Ostrom's work as described in this article, in no way "refutes" Hardin's 1968 Science article, "The Tragedy of the Commons." Moreover, "the tragedy of the unmanaged commons" is not a revision of the original article, it is a clarification. In that first paper, Hardin wrote that the solution to the tragedy is "mutual coercion, mutually agreed upon." In other words, "management" or "monitoring," or "regulation" or "government."
Hardin readily acknowledged that in some instances privatization, by internalizing costs otherwise externalized in a commons, can be an appropriate solution to the tragedy of the commons. However, some commons, by nature, can never be privatized: e.g., the atmosphere, the oceans, the hydrological cycles, the solar flux, the rule of law, ecosystems, representative government, etc. In these cases, without constraints ("mutual coercion"), Hardin writes, "ruin is the destination toward which all men rush, each pursuing his own best interest in a society that believes in the freedom of the commons." (1968)
In short, Ostrom's work appears to be a validation rather than a refutation of Garrett Hardin.
The term "tragedy of the commons" was coined by Hardin, but the essential concept was articulated by social contract philosophers such as Locke and Hobbes, back to Aristotle. The significance of Hardin's article resides in its application to contemporary environmental problems.
Ernest Partridge
The Online Gadfly
www.igc.org/gadfly
To Ernest Partridge---
And your reply to Adam Smith and Charles Darwin would be what?
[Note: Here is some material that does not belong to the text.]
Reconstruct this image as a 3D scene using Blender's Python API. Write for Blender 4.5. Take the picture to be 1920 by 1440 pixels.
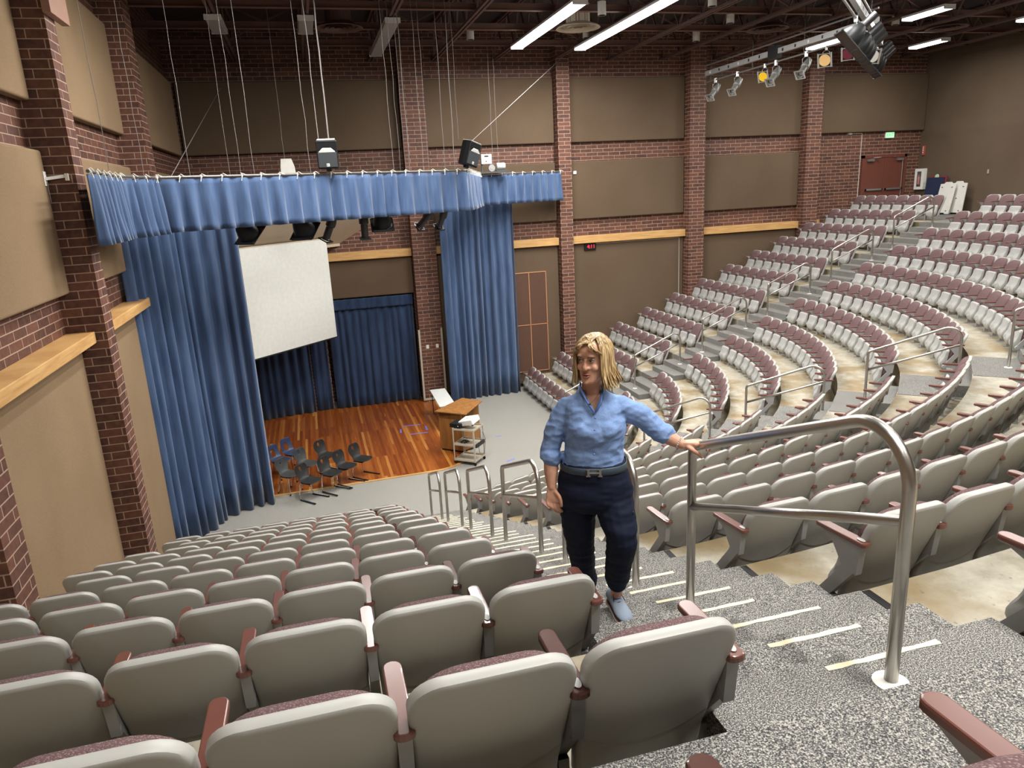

Instead of Aristotle, why not Socrates?
It is a given that The Commons is complex. It is also a given that "good fences make good neighbors."
Meanwhile, yesterday I witnessed a wired yard where a goat, a cow, a chicken, and other mammals were all happily grazing next to one another, and I asked myself why they were not "competing." I watched them for about 15 minutes. They all got along.
I have a "quit claim deed." This concept has been centuries in the making. I have little doubt that the owner of the wired yard also has a "quit claim deed," while the animals don't know it. Being big-brained comes with obligations.